Alquilaríamos un apartamento de tres habitaciones y asistiríamos a todas las actividades culturales que pudiéramos y daríamos grandes paseos; a la abuela no le gusta el frío, ya veríamos cómo la protegeríamos, dijo uno, pero no la podemos dejar. Al llegar la cena, Laura –la nuera– hizo la bendición, pidió por tantas cosas y dio gracias por tantas otras que la boca se nos hizo agua contemplando la comida, y cuando terminó el amén de todos fue agitadísimo.

–Buenísimo el ceviche –comenté–, todo está espléndido, es la mejor cena de Año Nuevo que he ido en mi vida, así debemos de hacerla siempre, nada de vestidos ni disfraces, nada de orquestas, nada de falsos abrazos (eran los comentarios) y que cada uno se acueste cuando quiera.

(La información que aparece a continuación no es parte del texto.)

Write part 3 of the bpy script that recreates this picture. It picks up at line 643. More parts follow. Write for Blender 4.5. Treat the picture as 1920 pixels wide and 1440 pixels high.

A las doce, acostado en mi cama, escuché explotar algunos cohetes. Entraron cada uno de mis nietos a la habitación, Catalina la primera y dándome un beso en la frente me dijo ‘felicidades abuelito’, luego el abrazo de Ana, otro de Elena y por último Juan Pablo.

Me volví a dormir y soñé que era un abuelo feliz y que la vida me lo había dado todo y más. A la mañana siguiente me levanté temprano, fui a la galería a recibir el sol y un ruiseñor se posó en la baranda. El mar me hizo coro.